Бабушка часто вынимала медали и ордена своего мужа, протирала их особой тряпочкой, читала нам вслух, как командиры в наградных листах отмечали: «За личное мужество, отвагу и храбрость, проявленные при защите Отечества и исполнении воинского долга».
К сожалению, я не застал деда живым. Он трагически погиб в автомобильной аварии, когда в одну из морозных ночей спешил из Махачкалы в Хасавюрт к своей жене Марии и маленькой дочурке – моей маме. Спешил с приятной вестью: его, на тот момент директора кирпично-черепичного завода в Хасавюрте, только что утвердили заведующим отделом промышленности обкома партии.
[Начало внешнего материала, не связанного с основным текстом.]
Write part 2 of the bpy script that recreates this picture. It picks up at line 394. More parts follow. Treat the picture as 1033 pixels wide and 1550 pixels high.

Теперь правнуки навещают его на кладбище в Хасавюрте, где он похоронен прямо напротив своего завода. На памятнике установлена пятиконечная красная звезда – знак Отчизны, за которую он воевал со своими боевыми товарищами.
… Наевшись хвороста и выслушав бабушкины рассказы, которые были интереснее любого фильма, я шёл с ней в сарай, колоть дрова на осень. До сих пор для меня нет занятия любимее, чем это нехитрое дело. Вдыхая запах свежеспиленного дерева, рисовал в голове картину боев и видел деда, штыком закалывающего фрица. И ждал, пока по раскалённой печи снова побегут прозрачные водяные колобки, а бабушка усадит нас за стол с сахарным хворостом.
Дед, я помню и горжусь! Покойся с миром!